Quote all of the data below exactly, please.

──────── Extracted material ────────

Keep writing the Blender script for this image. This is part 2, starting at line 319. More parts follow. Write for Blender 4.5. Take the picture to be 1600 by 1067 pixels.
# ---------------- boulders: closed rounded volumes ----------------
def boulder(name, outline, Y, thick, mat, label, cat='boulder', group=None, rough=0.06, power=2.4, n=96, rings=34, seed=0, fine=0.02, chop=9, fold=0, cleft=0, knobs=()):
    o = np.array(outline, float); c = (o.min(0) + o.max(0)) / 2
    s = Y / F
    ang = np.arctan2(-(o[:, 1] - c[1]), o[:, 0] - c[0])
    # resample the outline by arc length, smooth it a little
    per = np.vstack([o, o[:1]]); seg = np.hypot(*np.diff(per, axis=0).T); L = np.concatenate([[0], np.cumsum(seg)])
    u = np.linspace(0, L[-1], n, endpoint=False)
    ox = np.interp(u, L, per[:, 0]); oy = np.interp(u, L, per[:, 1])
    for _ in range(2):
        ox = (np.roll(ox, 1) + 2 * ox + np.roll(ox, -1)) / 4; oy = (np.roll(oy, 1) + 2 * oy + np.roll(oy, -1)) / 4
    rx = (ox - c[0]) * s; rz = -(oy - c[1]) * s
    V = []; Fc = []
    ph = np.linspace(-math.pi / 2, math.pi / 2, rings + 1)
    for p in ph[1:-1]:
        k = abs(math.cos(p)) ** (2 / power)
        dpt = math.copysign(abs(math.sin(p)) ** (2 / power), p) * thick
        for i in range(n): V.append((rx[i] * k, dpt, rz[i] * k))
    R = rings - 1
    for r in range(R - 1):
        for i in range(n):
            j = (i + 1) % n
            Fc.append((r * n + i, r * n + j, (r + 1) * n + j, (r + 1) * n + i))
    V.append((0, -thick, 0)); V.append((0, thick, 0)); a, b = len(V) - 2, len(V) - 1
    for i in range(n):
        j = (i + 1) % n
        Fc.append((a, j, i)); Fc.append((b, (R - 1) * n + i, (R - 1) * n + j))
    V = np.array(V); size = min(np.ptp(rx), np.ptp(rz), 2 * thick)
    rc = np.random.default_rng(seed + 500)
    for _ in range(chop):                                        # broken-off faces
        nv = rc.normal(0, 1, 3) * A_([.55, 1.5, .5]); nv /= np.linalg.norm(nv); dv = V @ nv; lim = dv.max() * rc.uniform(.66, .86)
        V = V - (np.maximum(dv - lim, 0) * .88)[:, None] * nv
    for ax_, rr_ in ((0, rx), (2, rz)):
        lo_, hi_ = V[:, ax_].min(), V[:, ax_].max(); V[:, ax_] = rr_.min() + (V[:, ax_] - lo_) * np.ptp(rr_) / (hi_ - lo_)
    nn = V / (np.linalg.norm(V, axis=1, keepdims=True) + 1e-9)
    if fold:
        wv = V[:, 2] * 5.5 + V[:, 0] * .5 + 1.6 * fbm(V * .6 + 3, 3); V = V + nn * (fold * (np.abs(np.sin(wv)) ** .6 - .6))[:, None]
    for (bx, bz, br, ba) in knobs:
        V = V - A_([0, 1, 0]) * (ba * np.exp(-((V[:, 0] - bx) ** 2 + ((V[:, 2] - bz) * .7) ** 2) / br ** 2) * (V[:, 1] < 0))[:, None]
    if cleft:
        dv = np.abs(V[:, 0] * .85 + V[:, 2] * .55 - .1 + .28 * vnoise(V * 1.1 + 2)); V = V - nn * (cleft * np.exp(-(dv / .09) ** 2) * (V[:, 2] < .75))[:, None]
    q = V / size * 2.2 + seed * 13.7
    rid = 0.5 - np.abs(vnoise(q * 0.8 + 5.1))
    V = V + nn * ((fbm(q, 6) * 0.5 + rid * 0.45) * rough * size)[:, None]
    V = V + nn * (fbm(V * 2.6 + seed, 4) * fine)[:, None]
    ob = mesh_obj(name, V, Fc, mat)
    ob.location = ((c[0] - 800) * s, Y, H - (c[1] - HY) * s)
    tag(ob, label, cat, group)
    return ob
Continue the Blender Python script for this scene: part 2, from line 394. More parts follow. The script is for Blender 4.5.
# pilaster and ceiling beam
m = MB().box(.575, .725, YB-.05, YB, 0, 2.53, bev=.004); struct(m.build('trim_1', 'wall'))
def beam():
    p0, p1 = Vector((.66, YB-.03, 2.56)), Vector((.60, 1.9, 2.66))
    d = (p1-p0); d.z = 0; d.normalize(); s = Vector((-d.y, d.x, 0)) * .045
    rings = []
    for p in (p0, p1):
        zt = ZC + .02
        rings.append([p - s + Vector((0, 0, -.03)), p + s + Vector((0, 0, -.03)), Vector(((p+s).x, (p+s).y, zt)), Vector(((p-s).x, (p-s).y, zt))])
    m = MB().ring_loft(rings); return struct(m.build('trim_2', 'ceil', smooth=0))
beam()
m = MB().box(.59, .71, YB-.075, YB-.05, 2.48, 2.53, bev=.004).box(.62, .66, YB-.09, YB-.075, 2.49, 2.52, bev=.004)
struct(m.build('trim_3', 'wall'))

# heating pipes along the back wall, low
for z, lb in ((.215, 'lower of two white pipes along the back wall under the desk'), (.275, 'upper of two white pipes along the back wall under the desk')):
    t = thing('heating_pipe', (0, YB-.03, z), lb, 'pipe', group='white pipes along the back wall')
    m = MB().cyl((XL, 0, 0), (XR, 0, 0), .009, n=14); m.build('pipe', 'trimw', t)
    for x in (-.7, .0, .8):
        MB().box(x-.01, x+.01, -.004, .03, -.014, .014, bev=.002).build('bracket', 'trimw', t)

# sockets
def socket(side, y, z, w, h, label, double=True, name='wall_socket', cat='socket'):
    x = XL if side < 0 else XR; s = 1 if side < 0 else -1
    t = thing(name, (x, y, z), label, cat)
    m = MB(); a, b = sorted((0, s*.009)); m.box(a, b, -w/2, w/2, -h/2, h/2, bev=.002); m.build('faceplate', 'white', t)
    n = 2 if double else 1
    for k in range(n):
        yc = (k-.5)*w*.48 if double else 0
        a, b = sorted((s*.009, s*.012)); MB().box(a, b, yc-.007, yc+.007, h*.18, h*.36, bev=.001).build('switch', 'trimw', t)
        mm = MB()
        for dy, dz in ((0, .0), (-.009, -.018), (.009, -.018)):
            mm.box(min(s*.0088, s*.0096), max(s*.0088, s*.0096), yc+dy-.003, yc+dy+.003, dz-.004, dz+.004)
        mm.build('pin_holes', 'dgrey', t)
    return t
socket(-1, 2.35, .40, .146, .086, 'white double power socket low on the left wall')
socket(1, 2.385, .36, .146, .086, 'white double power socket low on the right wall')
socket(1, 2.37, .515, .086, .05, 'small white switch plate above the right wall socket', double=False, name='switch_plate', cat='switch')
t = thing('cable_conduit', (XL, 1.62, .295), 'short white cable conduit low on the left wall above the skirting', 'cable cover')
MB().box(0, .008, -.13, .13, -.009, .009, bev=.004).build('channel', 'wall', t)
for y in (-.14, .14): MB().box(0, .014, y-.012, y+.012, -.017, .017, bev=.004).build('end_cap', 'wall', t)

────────

◆ Exercise output:
Keep writing the Blender script for this image. This is part 2, starting at line 319. More parts follow. Write for Blender 4.5. Take the picture to be 1600 by 1067 pixels.
# ---------------- boulders: closed rounded volumes ----------------
def boulder(name, outline, Y, thick, mat, label, cat='boulder', group=None, rough=0.06, power=2.4, n=96, rings=34, seed=0, fine=0.02, chop=9, fold=0, cleft=0, knobs=()):
    o = np.array(outline, float); c = (o.min(0) + o.max(0)) / 2
    s = Y / F
    ang = np.arctan2(-(o[:, 1] - c[1]), o[:, 0] - c[0])
    # resample the outline by arc length, smooth it a little
    per = np.vstack([o, o[:1]]); seg = np.hypot(*np.diff(per, axis=0).T); L = np.concatenate([[0], np.cumsum(seg)])
    u = np.linspace(0, L[-1], n, endpoint=False)
    ox = np.interp(u, L, per[:, 0]); oy = np.interp(u, L, per[:, 1])
    for _ in range(2):
        ox = (np.roll(ox, 1) + 2 * ox + np.roll(ox, -1)) / 4; oy = (np.roll(oy, 1) + 2 * oy + np.roll(oy, -1)) / 4
    rx = (ox - c[0]) * s; rz = -(oy - c[1]) * s
    V = []; Fc = []
    ph = np.linspace(-math.pi / 2, math.pi / 2, rings + 1)
    for p in ph[1:-1]:
        k = abs(math.cos(p)) ** (2 / power)
        dpt = math.copysign(abs(math.sin(p)) ** (2 / power), p) * thick
        for i in range(n): V.append((rx[i] * k, dpt, rz[i] * k))
    R = rings - 1
    for r in range(R - 1):
        for i in range(n):
            j = (i + 1) % n
            Fc.append((r * n + i, r * n + j, (r + 1) * n + j, (r + 1) * n + i))
    V.append((0, -thick, 0)); V.append((0, thick, 0)); a, b = len(V) - 2, len(V) - 1
    for i in range(n):
        j = (i + 1) % n
        Fc.append((a, j, i)); Fc.append((b, (R - 1) * n + i, (R - 1) * n + j))
    V = np.array(V); size = min(np.ptp(rx), np.ptp(rz), 2 * thick)
    rc = np.random.default_rng(seed + 500)
    for _ in range(chop):                                        # broken-off faces
        nv = rc.normal(0, 1, 3) * A_([.55, 1.5, .5]); nv /= np.linalg.norm(nv); dv = V @ nv; lim = dv.max() * rc.uniform(.66, .86)
        V = V - (np.maximum(dv - lim, 0) * .88)[:, None] * nv
    for ax_, rr_ in ((0, rx), (2, rz)):
        lo_, hi_ = V[:, ax_].min(), V[:, ax_].max(); V[:, ax_] = rr_.min() + (V[:, ax_] - lo_) * np.ptp(rr_) / (hi_ - lo_)
    nn = V / (np.linalg.norm(V, axis=1, keepdims=True) + 1e-9)
    if fold:
        wv = V[:, 2] * 5.5 + V[:, 0] * .5 + 1.6 * fbm(V * .6 + 3, 3); V = V + nn * (fold * (np.abs(np.sin(wv)) ** .6 - .6))[:, None]
    for (bx, bz, br, ba) in knobs:
        V = V - A_([0, 1, 0]) * (ba * np.exp(-((V[:, 0] - bx) ** 2 + ((V[:, 2] - bz) * .7) ** 2) / br ** 2) * (V[:, 1] < 0))[:, None]
    if cleft:
        dv = np.abs(V[:, 0] * .85 + V[:, 2] * .55 - .1 + .28 * vnoise(V * 1.1 + 2)); V = V - nn * (cleft * np.exp(-(dv / .09) ** 2) * (V[:, 2] < .75))[:, None]
    q = V / size * 2.2 + seed * 13.7
    rid = 0.5 - np.abs(vnoise(q * 0.8 + 5.1))
    V = V + nn * ((fbm(q, 6) * 0.5 + rid * 0.45) * rough * size)[:, None]
    V = V + nn * (fbm(V * 2.6 + seed, 4) * fine)[:, None]
    ob = mesh_obj(name, V, Fc, mat)
    ob.location = ((c[0] - 800) * s, Y, H - (c[1] - HY) * s)
    tag(ob, label, cat, group)
    return ob
Continue the Blender Python script for this scene: part 2, from line 394. More parts follow. The script is for Blender 4.5.
# pilaster and ceiling beam
m = MB().box(.575, .725, YB-.05, YB, 0, 2.53, bev=.004); struct(m.build('trim_1', 'wall'))
def beam():
    p0, p1 = Vector((.66, YB-.03, 2.56)), Vector((.60, 1.9, 2.66))
    d = (p1-p0); d.z = 0; d.normalize(); s = Vector((-d.y, d.x, 0)) * .045
    rings = []
    for p in (p0, p1):
        zt = ZC + .02
        rings.append([p - s + Vector((0, 0, -.03)), p + s + Vector((0, 0, -.03)), Vector(((p+s).x, (p+s).y, zt)), Vector(((p-s).x, (p-s).y, zt))])
    m = MB().ring_loft(rings); return struct(m.build('trim_2', 'ceil', smooth=0))
beam()
m = MB().box(.59, .71, YB-.075, YB-.05, 2.48, 2.53, bev=.004).box(.62, .66, YB-.09, YB-.075, 2.49, 2.52, bev=.004)
struct(m.build('trim_3', 'wall'))

# heating pipes along the back wall, low
for z, lb in ((.215, 'lower of two white pipes along the back wall under the desk'), (.275, 'upper of two white pipes along the back wall under the desk')):
    t = thing('heating_pipe', (0, YB-.03, z), lb, 'pipe', group='white pipes along the back wall')
    m = MB().cyl((XL, 0, 0), (XR, 0, 0), .009, n=14); m.build('pipe', 'trimw', t)
    for x in (-.7, .0, .8):
        MB().box(x-.01, x+.01, -.004, .03, -.014, .014, bev=.002).build('bracket', 'trimw', t)

# sockets
def socket(side, y, z, w, h, label, double=True, name='wall_socket', cat='socket'):
    x = XL if side < 0 else XR; s = 1 if side < 0 else -1
    t = thing(name, (x, y, z), label, cat)
    m = MB(); a, b = sorted((0, s*.009)); m.box(a, b, -w/2, w/2, -h/2, h/2, bev=.002); m.build('faceplate', 'white', t)
    n = 2 if double else 1
    for k in range(n):
        yc = (k-.5)*w*.48 if double else 0
        a, b = sorted((s*.009, s*.012)); MB().box(a, b, yc-.007, yc+.007, h*.18, h*.36, bev=.001).build('switch', 'trimw', t)
        mm = MB()
        for dy, dz in ((0, .0), (-.009, -.018), (.009, -.018)):
            mm.box(min(s*.0088, s*.0096), max(s*.0088, s*.0096), yc+dy-.003, yc+dy+.003, dz-.004, dz+.004)
        mm.build('pin_holes', 'dgrey', t)
    return t
socket(-1, 2.35, .40, .146, .086, 'white double power socket low on the left wall')
socket(1, 2.385, .36, .146, .086, 'white double power socket low on the right wall')
socket(1, 2.37, .515, .086, .05, 'small white switch plate above the right wall socket', double=False, name='switch_plate', cat='switch')
t = thing('cable_conduit', (XL, 1.62, .295), 'short white cable conduit low on the left wall above the skirting', 'cable cover')
MB().box(0, .008, -.13, .13, -.009, .009, bev=.004).build('channel', 'wall', t)
for y in (-.14, .14): MB().box(0, .014, y-.012, y+.012, -.017, .017, bev=.004).build('end_cap', 'wall', t)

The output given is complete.